Chris Christie branded himself as a truth-teller on Monday while visiting New Hampshire, saying he was ready to “be part of the solution to what ails America.”
While his critics argue that Christie’s blunt style could be his biggest weakness, the New Jersey Republican is embracing it, saying at a dinner hosted by the Concord and Merrimack County GOP that being direct is “the essence of leadership.”
“There will be times where I will say things that will make you shake your head,” he said. “But what you’ll never say is that I don’t know who he is and I don’t know what he believes, and I don’t know what he’s willing to fight for and who he’s willing to fight to get there.”
He even told the New Hampshire audience to go look up YouTube videos of his some of his more “interesting conversations” he’s had with constituents at town halls — a reference to the infamous verbal brawls that helped win the governor national fame in his first term.
It was the second week in a row he tried to frame his direct personality as a strength to an early primary audience, telling Iowans last Monday that he’s “not going to shrink away” from his style.
“There’s only one Chris Christie, everybody, and this is it,” he said Monday in New Hampshire.
Christie pledged to return to New Hampshire and hold forums where voters would get a chance to ask him more questions rather than listen to him give formal remarks.
“The more I come back, the less speech you’re going to get and the more time you’re going to get to ask me questions and challenge me, because that’s when I’m most comfortable,” he said.
While polls show that the potential GOP presidential field is still wide open, Christie garners 13% support among potential Republican voters in New Hampshire, according to a new NBC News/Marist poll, falling behind Jeb Bush (18%), Scott Walker (15%) and Rand Paul (14%).
Christie said voters will hear from a number of candidates over the coming months and cautioned against expecting candidate to agree with everything voters believe.
“If we hold our candidates for public office to that standard, let me tell you what you’re going to get: liars,” he said. “We need to demand the truth.”
By doing that in New Jersey, he boasted, he was able to go toe-to-toe with the Democratic-controlled legislature to help reform the state’s pension system, balance the budget every year, decrease the number of employees on state payroll, yet still spend a “record amount” on education — all by “saying ‘no’ to the ravenous appetite of Democrats and liberals for more taxes and more spending and bigger government.”
“If we did it in New Jersey, everybody, for God’s sake we can do it in the United States of America,” he said.

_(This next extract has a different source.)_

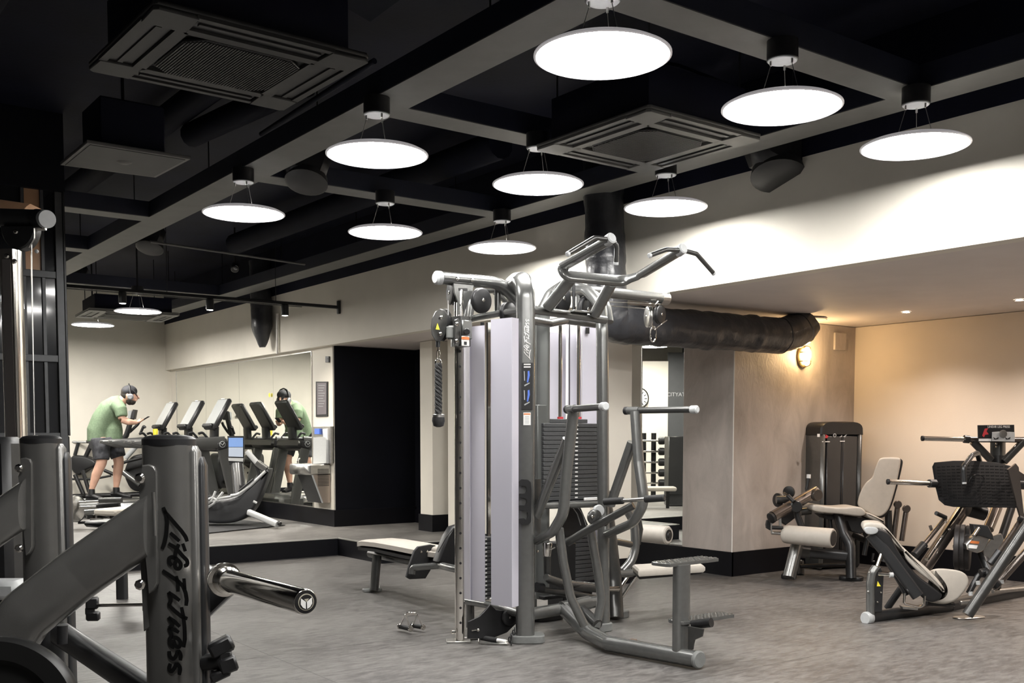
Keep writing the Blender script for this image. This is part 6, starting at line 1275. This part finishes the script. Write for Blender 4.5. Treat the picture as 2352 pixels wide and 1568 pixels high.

Still, Democrats and other critics point to big problems facing the Garden State, including at least eight credit downgrades since Christie took office in January 2010, huge cuts to the state’s public employee pension system and a struggling Atlantic City.
For his part, Christie argues that he inherited the financial mess and vows that his policies are the only way to get the state out of a hole.
Asked how he would apply his record in a blue state on the national level, Christie again tried to hammer the point about being direct.
“I don’t think there’s different brands of honesty” in various states, he said. “Straightforwardness plays no matter what neighborhood you’re in in New Jersey or what state you’re in in America.”
And while he made no announcements about his presidential plans, he emphasized that he was eager to do whatever he could to “repair the damage that’s been done to our country over the last six years” and pledged to do “my best to work with all of you to be part of the solution to what ails America.”
“There is no way that a guy from New Jersey is going to go down without swinging on this one,” he added.
Though he tried to use it as a selling point, Christie also poked fun at this tough-guy reputation. When a crash of dishes and plates briefly interrupted his speech, he deadpanned: “I had nothing to do with that.”
Christie was also asked about Common Core, a set of testing standards that have become a political flashpoint in the Republican presidential primary. Christie previously endorsed Common Core but began questioning it last year, and tasked a committee with reviewing the way it’s being applied in New Jersey.
“I believe in testing,” Christie said but expressed concern about “the idea that we would federalize this” through grant incentives from the Obama administration. Christie called for a more local approach.
The governor also tried to spell out a hardliner stance on foreign policy, knocking Hillary Clinton for hitting a so-called reset button with Russia and “told us we’re moving to a new era.”
“We sure did,” Christie said, also blasting President Barack Obama for what Christie called the president’s “abject failure” in a foreign policy that calls for “pulling back.”
At the end, Christie was presented with a basket of maple goodies. The governor joked that his youngest son has a sweet tooth and had requested that his dad pick up some syrup in New Hampshire.
But when he told his 11-year-old daughter earlier Monday that he was going the Granite State, he said she rolled her eyes and scoffed: “The president thing.”